Estado – Essa é uma direita que, tanto na Europa como nos EUA, no que se refere ao comércio exterior…
D’Alema – … é protecionista. Agora, a direita representa o medo dos países ricos da concorrência e assume um caráter mais protecionista. E isso demonstra a falta de projeto da direita, o caráter defensivo de sua política.
Estado – O seu partido é contra o protecionismo agrícola?
D’Alema – Sim. Desde o início da negociação entre a União Européia e o Mercosul, a Itália tem estado a favor da liberalização. É sobretudo a França que difere.
Estado – Lula enfrentou dificuldades aqui ao receber o líder camponês José Bové, um defensor do protecionismo na França. Essas nuances complicam as relações entre as esquerdas brasileira e européia?
D’Alema – A França é a França. Não é porque é a esquerda ou a direita. O nacionalismo francês é de todos (risos). Noutros países, não existe esse empecilho. Estou convencido de que é necessário elaborar o acordo entre União Européia e Mercosul. A grande contribuição que (a Europa) pode dar aos países da América Latina é a abertura de nossos mercados e ao mesmo tempo a cooperação econômica. Encontrei-me aqui com executivos de todos os grandes grupos italianos. Senti um clima de confiança no futuro do Brasil, um país com grande potencialidade de desenvolvimento. O setor financeiro é o mais preocupado. Os mercados são muito voláteis. Não entendo as razões deste nervosismo dos mercados. Não creio que tenha um fundamento real.
Estado – Como vender na Europa a idéia da liberalização do comércio, para a classe média e os trabalhadores?
D’Alema – É uma batalha. É claro que existem setores em que somos menos competitivos. Os EUA, mesmos, fizeram uma tal lista de produtos sensíveis…
Creio que o neoliberalismo esteja se ferindo com suas próprias armas. No fim, a abertura dos mercados será a favor dos países mais pobres, e não contra. Naturalmente tem de ser acompanhada da promoção de sistemas produtivos locais.
Estado – Nesse triângulo formado por América Latina, EUA e União Européia, o perfil político do presidente George W. Bush prejudica ou ajuda a aproximação entre UE e América Latina?

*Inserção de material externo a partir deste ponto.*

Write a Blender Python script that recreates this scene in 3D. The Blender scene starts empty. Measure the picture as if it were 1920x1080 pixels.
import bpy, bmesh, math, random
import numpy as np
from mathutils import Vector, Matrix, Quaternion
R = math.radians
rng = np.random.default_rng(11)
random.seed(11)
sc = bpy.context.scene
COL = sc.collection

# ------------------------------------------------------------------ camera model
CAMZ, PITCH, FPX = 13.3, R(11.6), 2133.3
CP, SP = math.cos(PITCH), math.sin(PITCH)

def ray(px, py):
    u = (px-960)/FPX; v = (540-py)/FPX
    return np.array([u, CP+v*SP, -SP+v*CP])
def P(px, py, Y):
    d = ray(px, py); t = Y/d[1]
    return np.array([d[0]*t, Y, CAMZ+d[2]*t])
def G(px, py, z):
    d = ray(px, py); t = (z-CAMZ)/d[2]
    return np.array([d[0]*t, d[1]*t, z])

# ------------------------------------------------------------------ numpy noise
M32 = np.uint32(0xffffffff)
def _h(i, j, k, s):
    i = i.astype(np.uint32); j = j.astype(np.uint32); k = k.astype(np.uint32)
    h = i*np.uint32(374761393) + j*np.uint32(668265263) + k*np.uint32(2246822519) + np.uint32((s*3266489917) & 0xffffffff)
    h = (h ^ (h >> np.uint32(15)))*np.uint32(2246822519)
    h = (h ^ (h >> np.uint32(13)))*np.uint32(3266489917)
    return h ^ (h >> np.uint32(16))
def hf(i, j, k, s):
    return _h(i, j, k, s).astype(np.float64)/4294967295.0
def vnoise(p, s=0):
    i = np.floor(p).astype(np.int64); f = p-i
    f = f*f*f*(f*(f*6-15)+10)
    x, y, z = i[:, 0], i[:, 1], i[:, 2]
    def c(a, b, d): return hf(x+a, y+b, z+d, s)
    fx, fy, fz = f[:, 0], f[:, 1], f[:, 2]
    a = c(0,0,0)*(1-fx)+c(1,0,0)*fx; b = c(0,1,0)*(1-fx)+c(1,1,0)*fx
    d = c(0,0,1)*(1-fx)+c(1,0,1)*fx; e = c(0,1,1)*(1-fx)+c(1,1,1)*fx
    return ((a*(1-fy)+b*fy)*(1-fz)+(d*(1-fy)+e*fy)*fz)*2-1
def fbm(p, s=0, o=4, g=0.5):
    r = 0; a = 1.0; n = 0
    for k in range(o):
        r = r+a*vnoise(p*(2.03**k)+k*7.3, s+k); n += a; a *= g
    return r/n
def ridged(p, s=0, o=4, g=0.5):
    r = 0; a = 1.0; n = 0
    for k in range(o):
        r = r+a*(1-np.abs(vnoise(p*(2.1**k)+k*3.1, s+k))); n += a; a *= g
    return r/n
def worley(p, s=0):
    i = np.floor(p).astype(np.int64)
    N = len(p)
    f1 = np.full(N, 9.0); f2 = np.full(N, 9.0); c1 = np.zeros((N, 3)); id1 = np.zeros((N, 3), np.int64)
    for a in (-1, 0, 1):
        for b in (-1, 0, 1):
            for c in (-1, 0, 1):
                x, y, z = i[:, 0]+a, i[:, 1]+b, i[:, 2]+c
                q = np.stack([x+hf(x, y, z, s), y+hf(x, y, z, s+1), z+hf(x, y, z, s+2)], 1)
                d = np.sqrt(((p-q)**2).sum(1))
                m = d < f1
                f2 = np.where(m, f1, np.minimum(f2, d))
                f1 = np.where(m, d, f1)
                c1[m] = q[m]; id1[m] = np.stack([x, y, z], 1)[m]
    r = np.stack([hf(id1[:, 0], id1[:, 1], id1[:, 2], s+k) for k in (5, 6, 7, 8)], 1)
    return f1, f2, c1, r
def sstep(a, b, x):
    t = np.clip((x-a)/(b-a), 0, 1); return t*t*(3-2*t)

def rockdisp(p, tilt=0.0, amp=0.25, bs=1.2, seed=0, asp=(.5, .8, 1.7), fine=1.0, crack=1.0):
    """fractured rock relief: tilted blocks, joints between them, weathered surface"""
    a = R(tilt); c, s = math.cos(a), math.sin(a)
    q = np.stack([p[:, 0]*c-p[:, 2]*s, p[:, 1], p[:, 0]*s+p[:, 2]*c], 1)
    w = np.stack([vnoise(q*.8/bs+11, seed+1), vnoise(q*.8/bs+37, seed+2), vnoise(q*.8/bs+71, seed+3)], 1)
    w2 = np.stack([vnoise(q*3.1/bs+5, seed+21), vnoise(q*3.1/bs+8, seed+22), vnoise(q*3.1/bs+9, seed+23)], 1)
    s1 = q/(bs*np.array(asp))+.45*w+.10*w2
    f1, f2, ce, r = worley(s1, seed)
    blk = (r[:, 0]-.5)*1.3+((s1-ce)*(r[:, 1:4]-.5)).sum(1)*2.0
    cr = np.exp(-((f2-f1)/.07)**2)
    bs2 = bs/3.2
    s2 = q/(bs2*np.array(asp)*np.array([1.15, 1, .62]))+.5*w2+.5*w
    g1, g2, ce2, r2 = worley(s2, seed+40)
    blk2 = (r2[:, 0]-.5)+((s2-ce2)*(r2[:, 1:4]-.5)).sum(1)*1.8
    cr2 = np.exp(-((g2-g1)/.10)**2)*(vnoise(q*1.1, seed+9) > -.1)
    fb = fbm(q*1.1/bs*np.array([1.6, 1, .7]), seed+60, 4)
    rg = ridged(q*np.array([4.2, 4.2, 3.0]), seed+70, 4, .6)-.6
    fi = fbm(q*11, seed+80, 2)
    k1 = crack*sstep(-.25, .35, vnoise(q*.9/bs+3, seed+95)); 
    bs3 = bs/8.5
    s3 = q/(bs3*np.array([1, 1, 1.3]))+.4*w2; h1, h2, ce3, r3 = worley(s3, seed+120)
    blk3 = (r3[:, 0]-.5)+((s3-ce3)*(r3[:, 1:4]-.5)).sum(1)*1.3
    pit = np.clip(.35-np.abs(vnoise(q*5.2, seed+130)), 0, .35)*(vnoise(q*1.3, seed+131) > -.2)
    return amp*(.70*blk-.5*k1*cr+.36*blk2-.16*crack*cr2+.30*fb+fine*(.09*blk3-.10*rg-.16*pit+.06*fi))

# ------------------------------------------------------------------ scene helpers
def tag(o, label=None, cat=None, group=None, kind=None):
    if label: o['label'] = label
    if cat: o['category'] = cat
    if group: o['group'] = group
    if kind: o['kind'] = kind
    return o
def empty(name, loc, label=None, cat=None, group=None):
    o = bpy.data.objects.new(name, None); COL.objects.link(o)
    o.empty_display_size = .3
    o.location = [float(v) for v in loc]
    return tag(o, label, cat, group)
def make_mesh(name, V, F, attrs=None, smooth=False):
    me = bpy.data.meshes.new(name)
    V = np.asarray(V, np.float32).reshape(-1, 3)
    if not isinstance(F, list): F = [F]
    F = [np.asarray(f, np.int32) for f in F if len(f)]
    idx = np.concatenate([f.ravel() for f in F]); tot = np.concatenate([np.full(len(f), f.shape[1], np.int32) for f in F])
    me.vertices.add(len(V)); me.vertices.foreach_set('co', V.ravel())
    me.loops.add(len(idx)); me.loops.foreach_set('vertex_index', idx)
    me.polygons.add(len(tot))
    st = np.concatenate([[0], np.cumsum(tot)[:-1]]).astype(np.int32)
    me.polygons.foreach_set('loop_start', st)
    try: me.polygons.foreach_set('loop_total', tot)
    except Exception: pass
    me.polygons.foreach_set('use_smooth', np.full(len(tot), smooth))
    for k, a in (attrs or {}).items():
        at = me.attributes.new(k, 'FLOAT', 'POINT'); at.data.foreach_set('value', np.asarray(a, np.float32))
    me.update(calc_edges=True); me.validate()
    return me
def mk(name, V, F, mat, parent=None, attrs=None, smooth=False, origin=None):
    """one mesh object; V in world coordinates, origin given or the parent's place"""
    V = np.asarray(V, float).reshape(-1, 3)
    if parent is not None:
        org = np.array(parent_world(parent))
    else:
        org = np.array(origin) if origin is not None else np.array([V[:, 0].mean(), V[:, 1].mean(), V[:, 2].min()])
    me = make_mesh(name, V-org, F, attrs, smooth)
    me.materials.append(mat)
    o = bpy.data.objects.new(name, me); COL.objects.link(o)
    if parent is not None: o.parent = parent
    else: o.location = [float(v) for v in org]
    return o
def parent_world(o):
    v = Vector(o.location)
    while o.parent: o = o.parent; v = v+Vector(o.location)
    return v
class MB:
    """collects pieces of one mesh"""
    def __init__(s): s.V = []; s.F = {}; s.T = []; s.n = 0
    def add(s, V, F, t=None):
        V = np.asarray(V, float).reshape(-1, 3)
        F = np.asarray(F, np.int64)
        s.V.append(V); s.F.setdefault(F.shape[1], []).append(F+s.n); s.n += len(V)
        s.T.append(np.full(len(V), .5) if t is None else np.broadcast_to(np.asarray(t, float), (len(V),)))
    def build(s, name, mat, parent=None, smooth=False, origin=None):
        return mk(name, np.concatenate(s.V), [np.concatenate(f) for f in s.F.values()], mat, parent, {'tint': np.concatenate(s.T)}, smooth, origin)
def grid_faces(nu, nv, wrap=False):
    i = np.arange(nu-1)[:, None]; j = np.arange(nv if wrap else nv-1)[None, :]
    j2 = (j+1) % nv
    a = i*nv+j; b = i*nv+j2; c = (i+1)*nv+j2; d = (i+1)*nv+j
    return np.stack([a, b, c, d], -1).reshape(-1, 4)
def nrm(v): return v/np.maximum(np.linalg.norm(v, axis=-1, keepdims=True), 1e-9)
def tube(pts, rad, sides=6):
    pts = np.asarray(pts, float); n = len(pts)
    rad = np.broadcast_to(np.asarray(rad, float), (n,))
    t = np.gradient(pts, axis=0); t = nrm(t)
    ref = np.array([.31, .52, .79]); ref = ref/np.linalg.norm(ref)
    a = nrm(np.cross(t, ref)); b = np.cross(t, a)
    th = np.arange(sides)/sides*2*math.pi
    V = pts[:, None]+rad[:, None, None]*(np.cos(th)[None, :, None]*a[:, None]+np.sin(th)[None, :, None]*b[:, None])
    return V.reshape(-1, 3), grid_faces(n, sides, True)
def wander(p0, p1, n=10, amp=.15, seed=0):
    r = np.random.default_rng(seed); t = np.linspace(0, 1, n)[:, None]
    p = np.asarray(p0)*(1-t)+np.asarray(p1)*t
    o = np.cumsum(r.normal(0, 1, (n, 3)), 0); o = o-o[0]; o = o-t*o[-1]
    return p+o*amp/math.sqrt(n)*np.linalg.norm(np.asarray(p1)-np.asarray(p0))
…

D’Alema – Creio que a política neoprotecionista dos Estados Unidos deveria ajudar na aproximação. Mas isso depende da coragem da Europa. A política da União Européia tem três grandes diretrizes: uma é o Leste. Estamos num processo de expansão da União e de cooperação com a Rússia, que é muito importante para a segurança na Europa e para a democracia. As outras são o Mediterrâneo e a América Latina. Neste momento, na Europa, a situação é incerta, não há uma classe dirigente que tenha a coragem de fazer avançar nosso relacionamento com a América Latina.